German shippers see no let-up in piracy -study


German shippers are increasingly turning to private security suppliers to combat the threat of piracy, a study showed.

Somali pirates are making millions of dollars in ransoms from seizing ships in the Indian Ocean and Gulf of Aden, despite attempts by international navies to clamp down on such attacks.

A senior British navy officer said on Tuesday efforts to combat piracy off the Somali coast had reduced the number of successful attacks on merchant ships, though the battle was far from over, Reuters reports.

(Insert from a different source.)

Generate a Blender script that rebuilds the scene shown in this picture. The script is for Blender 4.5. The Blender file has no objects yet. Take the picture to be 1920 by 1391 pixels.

However, only 17 percent of the German shippers surveyed believed the EU mission in Somalia, Operation Atalanta, was contributing a significant amount to the fight against piracy, compared with 40 percent last year, according to the study by consultancy PricewaterhouseCoopers (PWC) .

The vast majority, 80 percent, also felt that the payment of ransoms had worsened the problem and they all saw no sign of the problems easing.

A cargo ship owned by Bremen-based Beluga Shipping was released by Somali pirates in April, with the pirates claiming they had received a $5 million ransom.

With shippers believing pirates had become more professional and were now targeting wider areas, 27 of the 100 surveyed said they were using private, armed security services.

This in spite of a warning from insurer Munich Re (MUVGn.DE: Quote) that using armed teams, which can cost up to $6,000 a day, could escalate the violence.

Along with fighting piracy, the Fukushima nuclear disaster in Japan has also led to higher costs for shippers because of the need for detours and additional security checks.

However, almost 50 percent said they still expected growth for the next 12 months, with 55 percent expecting freight rates to rise. Only between 7 and 12 percent forecast a drop in rates.

After recovering last year, shipping rates began to fall again at the end of 2010 and have remained under pressure this year.

A.P. Moller-Maersk (MAERSKb.CO: Quote), the owner of the world’s largest container shipping company Maersk Line, said in May it expected second-quarter results to be hit by lower freight rates but forecast rising rates later in the year.
“Shippers are without doubt benefiting from the economic upturn and the continuing export boom in Germany,” said Claus Brandt, head of the maritime competence centre at PwC.